## Start
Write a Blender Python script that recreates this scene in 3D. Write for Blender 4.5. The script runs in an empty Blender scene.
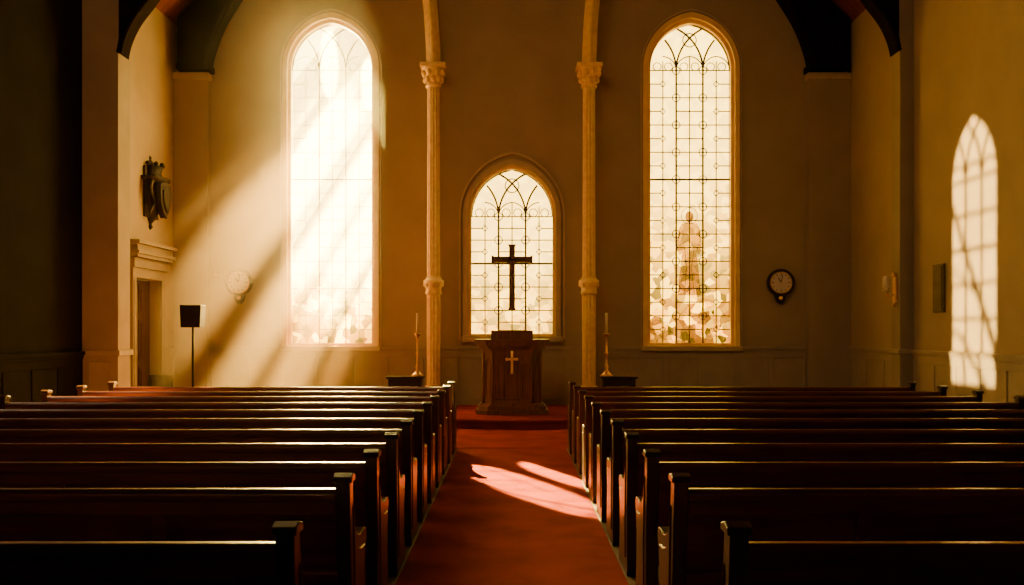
import bpy, bmesh, math, random
from mathutils import Vector, Matrix
random.seed(7)
scene = bpy.context.scene
COL = scene.collection

# ------------------------------------------------------------ materials
def new_mat(name):
    m = bpy.data.materials.new(name); m.use_nodes = True
    nt = m.node_tree
    for n in list(nt.nodes): nt.nodes.remove(n)
    out = nt.nodes.new('ShaderNodeOutputMaterial')
    return m, nt, out

def pmat(name, c1, c2=None, rough=0.6, scale=4.0, bump=0.0, metal=0.0, coat=0.0, stretch=(1,1,1), detail=6, spec=0.5, bscale=None):
    m, nt, out = new_mat(name)
    N = nt.nodes; L = nt.links
    b = N.new('ShaderNodeBsdfPrincipled')
    b.inputs['Roughness'].default_value = rough
    b.inputs['Metallic'].default_value = metal
    b.inputs['Coat Weight'].default_value = coat
    b.inputs['Coat Roughness'].default_value = 0.2
    b.inputs['Specular IOR Level'].default_value = spec
    tc = N.new('ShaderNodeTexCoord'); mp = N.new('ShaderNodeMapping')
    mp.inputs['Scale'].default_value = stretch
    L.new(tc.outputs['Object'], mp.inputs['Vector'])
    nz = N.new('ShaderNodeTexNoise'); nz.inputs['Scale'].default_value = scale; nz.inputs['Detail'].default_value = detail
    L.new(mp.outputs['Vector'], nz.inputs['Vector'])
    cr = N.new('ShaderNodeValToRGB')
    c2 = c2 or tuple(x*0.8 for x in c1)
    cr.color_ramp.elements[0].position = 0.3; cr.color_ramp.elements[0].color = (*c2, 1)
    cr.color_ramp.elements[1].position = 0.7; cr.color_ramp.elements[1].color = (*c1, 1)
    L.new(nz.outputs['Fac'], cr.inputs['Fac']); L.new(cr.outputs['Color'], b.inputs['Base Color'])
    if bump > 0:
        nb = N.new('ShaderNodeTexNoise'); nb.inputs['Scale'].default_value = bscale or scale*6; nb.inputs['Detail'].default_value = 4
        L.new(mp.outputs['Vector'], nb.inputs['Vector'])
        bp = N.new('ShaderNodeBump'); bp.inputs['Strength'].default_value = bump; bp.inputs['Distance'].default_value = 0.02
        L.new(nb.outputs['Fac'], bp.inputs['Height']); L.new(bp.outputs['Normal'], b.inputs['Normal'])
    L.new(b.outputs['BSDF'], out.inputs['Surface'])
    return m

M_plaster = pmat('plaster_warm', (0.40,0.30,0.175), (0.335,0.25,0.14), 0.85, 1.3, 0.15, bscale=14)
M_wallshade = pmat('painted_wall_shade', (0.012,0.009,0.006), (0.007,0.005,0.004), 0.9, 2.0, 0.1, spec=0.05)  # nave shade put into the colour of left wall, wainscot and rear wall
M_wains = pmat('wainscot_paint', (0.37,0.29,0.18), (0.31,0.24,0.15), 0.6, 3.0)
M_pier = pmat('pier_plaster', (0.32,0.25,0.16), (0.26,0.20,0.13), 0.8, 2.0, 0.1)
M_gold = pmat('gilded_cream_paint', (0.95,0.68,0.20), (0.80,0.52,0.12), 0.4, 9.0, 0.1)
M_frame = pmat('gold_sunglow_paint', (0.97,0.70,0.18), (0.86,0.56,0.11), 0.45, 5.0)  # sun glow on the window jambs put into the gold; pulpit cross shares it
M_mould = pmat('stone_moulding', (0.54,0.41,0.24), (0.46,0.34,0.19), 0.7, 5.0)
M_pew = pmat('mahogany_varnish', (0.17,0.038,0.008), (0.065,0.014,0.004), 0.30, 3.0, 0.05, coat=0.45, stretch=(0.6,6,6), detail=8)
M_pewend = pmat('dark_walnut_varnish', (0.045,0.014,0.006), (0.020,0.007,0.003), 0.34, 4.0, 0.04, coat=0.35, stretch=(5,5,0.7))
M_timber = pmat('dark_roof_timber', (0.014,0.007,0.003), (0.007,0.004,0.002), 0.9, 3.0, 0.2, stretch=(4,4,0.6), spec=0.05)
M_pulpit = pmat('pulpit_oak', (0.20,0.068,0.020), (0.09,0.030,0.009), 0.4, 4.0, 0.05, coat=0.3, stretch=(5,5,0.6))
M_door = pmat('door_oak', (0.09,0.04,0.018), (0.05,0.02,0.009), 0.45, 4.0, 0.05, stretch=(5,5,0.6))
M_carpet = pmat('red_carpet', (0.32,0.036,0.012), (0.20,0.020,0.007), 0.97, 2.2, 0.9, spec=0.03, bscale=120)
M_wfloor = pmat('floor_boards', (0.12,0.06,0.025), (0.07,0.034,0.014), 0.5, 3.0, 0.1, stretch=(6,0.6,1))
M_brass = pmat('brass', (0.85,0.55,0.15), (0.68,0.40,0.10), 0.3, 8.0, metal=1.0)
M_black = pmat('black_plastic', (0.010,0.010,0.010), None, 0.6, 5.0, spec=.2)
M_iron = pmat('iron_lead_came', (0.13,0.095,0.025), (0.09,0.065,0.018), 0.5, 8.0, metal=0.2)
M_white = pmat('clock_enamel', (0.75,0.66,0.48), (0.68,0.58,0.42), 0.35, 6.0)
M_candle = pmat('candle_wax', (0.85,0.75,0.5), None, 0.5, 6.0)
M_carved = pmat('carved_dark_wood', (0.035,0.019,0.010), (0.014,0.008,0.005), 0.5, 10.0, 0.5, spec=.3)
M_plaque = pmat('bronze_plaque', (0.12,0.085,0.05), (0.08,0.055,0.03), 0.5, 8.0, 0.1, metal=0.4)
M_cross = pmat('cross_walnut', (0.16,0.060,0.018), (0.08,0.028,0.008), 0.45, 6.0, stretch=(4,4,1))
M_grass = pmat('meadow', (0.55,0.48,0.10), (0.40,0.36,0.07), 0.9, 1.5)
M_leaf = pmat('autumn_foliage', (0.90,0.72,0.18), (0.62,0.52,0.10), 0.8, 2.5, 0.5)
M_bark = pmat('bark', (0.12,0.08,0.05), None, 0.9, 8.0, 0.5)
M_page = pmat('book_pages', (0.7,0.62,0.45), None, 0.7, 6.0)

def plank_mat():
    m, nt, out = new_mat('ceiling_planks'); N=nt.nodes; L=nt.links
    b = N.new('ShaderNodeBsdfPrincipled'); b.inputs['Roughness'].default_value=0.5
    tc=N.new('ShaderNodeTexCoord'); w=N.new('ShaderNodeTexWave'); w.bands_direction='Y'; w.wave_profile='SAW'
    w.inputs['Scale'].default_value=1.6; w.inputs['Distortion'].default_value=0.0
    L.new(tc.outputs['Object'], w.inputs['Vector'])
    cr=N.new('ShaderNodeValToRGB'); e=cr.color_ramp.elements
    e[0].position=0.0; e[0].color=(0.02,0.006,0.003,1); e[1].position=0.12; e[1].color=(0.22,0.052,0.018,1)
    n=e.new(0.95); n.color=(0.15,0.035,0.012,1)
    L.new(w.outputs['Fac'],cr.inputs['Fac']); L.new(cr.outputs['Color'],b.inputs['Base Color'])
    L.new(b.outputs['BSDF'],out.inputs['Surface']); return m
M_planks = plank_mat()

def glass_mat(name, zlo, zhi, base=(0.98,0.86,0.48), hi=0.92, lo=0.16):
    m, nt, out = new_mat(name); N=nt.nodes; L=nt.links
    tc=N.new('ShaderNodeTexCoord'); vo=N.new('ShaderNodeTexVoronoi'); vo.inputs['Scale'].default_value=6.5
    L.new(tc.outputs['Object'], vo.inputs['Vector'])
    sep=N.new('ShaderNodeSeparateColor'); L.new(vo.outputs['Color'], sep.inputs['Color'])
    cr=N.new('ShaderNodeValToRGB'); e=cr.color_ramp.elements; cr.color_ramp.interpolation='CONSTANT'
    e[0].position=0.0; e[0].color=(0.42,0.27,0.012,1); e[1].position=0.22; e[1].color=(0.23,0.19,0.02,1)
    for p,c in ((0.40,(0.85,0.62,0.09)),(0.6,(0.50,0.36,0.025)),(0.78,(0.92,0.78,0.25))):
        n=e.new(p); n.color=(*c,1)
    L.new(sep.outputs['Red'], cr.inputs['Fac'])
    sx=N.new('ShaderNodeSeparateXYZ'); L.new(tc.outputs['Object'], sx.inputs['Vector'])
    nz=N.new('ShaderNodeTexNoise'); nz.inputs['Scale'].default_value=1.4; L.new(tc.outputs['Object'], nz.inputs['Vector'])
    ad=N.new('ShaderNodeMath'); ad.operation='MULTIPLY_ADD'; ad.inputs[1].default_value=1.6; L.new(nz.outputs['Fac'],ad.inputs[0]); L.new(sx.outputs['Z'],ad.inputs[2])
    mr=N.new('ShaderNodeMapRange'); mr.inputs['From Min'].default_value=zlo+0.8; mr.inputs['From Max'].default_value=zhi+0.8
    mr.inputs['To Min'].default_value=hi; mr.inputs['To Max'].default_value=lo
    L.new(ad.outputs[0], mr.inputs['Value'])
    mx=N.new('ShaderNodeMix'); mx.data_type='RGBA'; mx.inputs['A'].default_value=(*base,1)
    L.new(mr.outputs['Result'], mx.inputs['Factor']); L.new(cr.outputs['Color'], mx.inputs['B'])
    tr=N.new('ShaderNodeBsdfTransparent'); L.new(mx.outputs['Result'], tr.inputs['Color'])
    tl=N.new('ShaderNodeBsdfTranslucent'); L.new(mx.outputs['Result'], tl.inputs['Color'])
    ms=N.new('ShaderNodeMixShader'); ms.inputs['Fac'].default_value=0.10
    L.new(tr.outputs[0],ms.inputs[1]); L.new(tl.outputs[0],ms.inputs[2]); L.new(ms.outputs[0],out.inputs['Surface'])
    return m
M_glass = glass_mat('stained_glass', 2.0, 4.8)
M_glass_mid = glass_mat('stained_glass_clear', 1.5, 3.2, base=(0.98,0.88,0.54), hi=0.7)
M_glass_hi = glass_mat('stained_glass_pale', 1.6, 3.0, base=(0.98,0.92,0.66), lo=.03)
def tint_glass(name,c):
    m, nt, out = new_mat(name); N=nt.nodes; L=nt.links
    tr=N.new('ShaderNodeBsdfTransparent'); 
    tc=N.new('ShaderNodeTexCoord'); nz=N.new('ShaderNodeTexNoise'); nz.inputs['Scale'].default_value=9
    L.new(tc.outputs['Object'],nz.inputs['Vector'])
    cr=N.new('ShaderNodeValToRGB'); cr.color_ramp.elements[0].color=(*[x*0.8 for x in c],1); cr.color_ramp.elements[1].color=(*c,1)
    L.new(nz.outputs['Fac'],cr.inputs['Fac']); L.new(cr.outputs['Color'],tr.inputs['Color'])
    L.new(tr.outputs[0],out.inputs['Surface']); return m
M_robe = tint_glass('robe_glass',(0.72,0.62,0.36))
M_skin = tint_glass('face_glass',(0.52,0.40,0.16))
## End
> _WHAT THE EXERCISE ASKS_
Output exactly the span of lines from the top of the listing through the line holding "COL = scene.collection", and leave every picture out.

> _REPLY TO THE EXERCISE_
Write a Blender Python script that recreates this scene in 3D. Write for Blender 4.5. The script runs in an empty Blender scene.
import bpy, bmesh, math, random
from mathutils import Vector, Matrix
random.seed(7)
scene = bpy.context.scene
COL = scene.collection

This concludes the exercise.